Rapid urbanisation, the climate emergency and a global appetite for seamless travel are forcing civil engineers to rethink the humble street (Soica et al., 2024). No longer a strip of asphalt, today’s right-of-way is expected to host carbon-free vehicles (Mitsakou et al., 2021), car-sharing transport modes (Silvestri et al., 2021), agile public transport (Cheng et al., 2018), comfortable public realm and the digital services that bind them (Fumagalli et al., 2022). This issue of Municipal Engineer showcases five papers that—each from a different vantage point—demonstrate how data-rich methods are enabling that transformation.
We open at the metre scale, where Tanwar & Agarwal propose an accessibility index tailored to Indian cities and use a logit model to show how boosting feeder-bus coverage in Bhopal from 22% to 92% can all but eliminate first-mile penalties. Their work reminds practitioners that sophisticated metrics, when coupled with clear mode-choice evidence, can turn “last-mile” rhetoric into executable service plans.
Next comes the parking block. Parmar, Das & Dave marry Analytic Hierarchy Process with fuzzy logick to grade off-street facilities around Vadodara’s CBD. The verdict is unequivocal: drivers value “ease time” (search + manoeuvre) above price or security. As cities debate repurposing car parks for housing or hubs, a user-centric level-of-service score such as theirs provides the quantitative honesty those decisions demand.
Stepping onto the highway, Yoo, Kim, Bencekri & Lee tackle range anxiety with an elegant two-piece solution: coils under congested lanes for dynamic wireless charging and autonomous robots that top-up vehicles on the move. Their optimisation shows a potential 27 500 h of charging time saved at 50% EV penetration—evidence that electrical and transport engineers must increasingly design as one profession.
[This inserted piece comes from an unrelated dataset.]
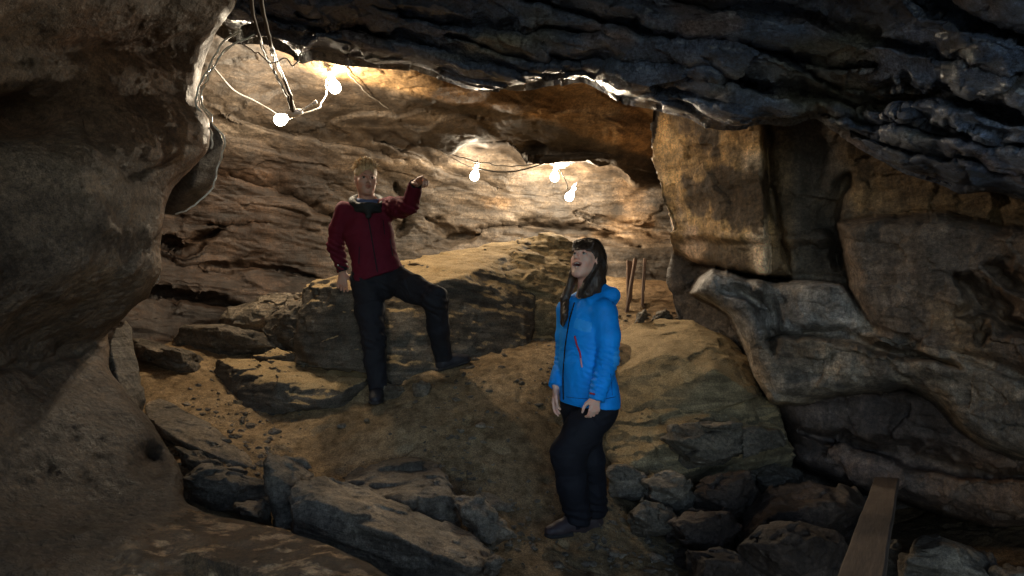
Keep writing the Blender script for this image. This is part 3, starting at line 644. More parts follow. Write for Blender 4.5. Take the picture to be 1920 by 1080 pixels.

Closer to the kerb, Yeon et al. use a deep Q-network to generate real-time routes for demand-responsive transit in Korean suburbs. Even under high demand the algorithm cuts waiting and in-vehicle time while lifting boardings, signalling that reinforcement learning has moved from laboratory novelty to deployable scheduling tool.
Finally, Kumar & Sarkar return us to fundamentals—sky-view factor (SVF). By testing thousands of rotation angles in an idealised canyon they show that, statistically, angle choice scarcely affects SVF. For planners wrestling with canyon geometry’s impact on thermal comfort and energy use, the finding dispels a long-standing modelling anxiety and lets design teams focus on the dimensions that really matter.
What binds these contributions is a quiet but profound shift: geometry, behaviour and energy are no longer analysed in isolation but as intertwined datasets feeding optimisation engines. Feeder buses talk to parking models; kerb design informs charging layouts; micro-climate metrics close the feedback loop with building energy codes. The result is a more nuanced, systems-level understanding of streets—and a richer toolkit for the engineers who shape them.
As cities recover street space for people and decarbonised mobility, the research presented in this issue offers both caution and inspiration: data will not replace engineering judgement, but it can elevate it—turning the kerb into a nexus where sustainable mobility, resilient infrastructure and civic delight intersect.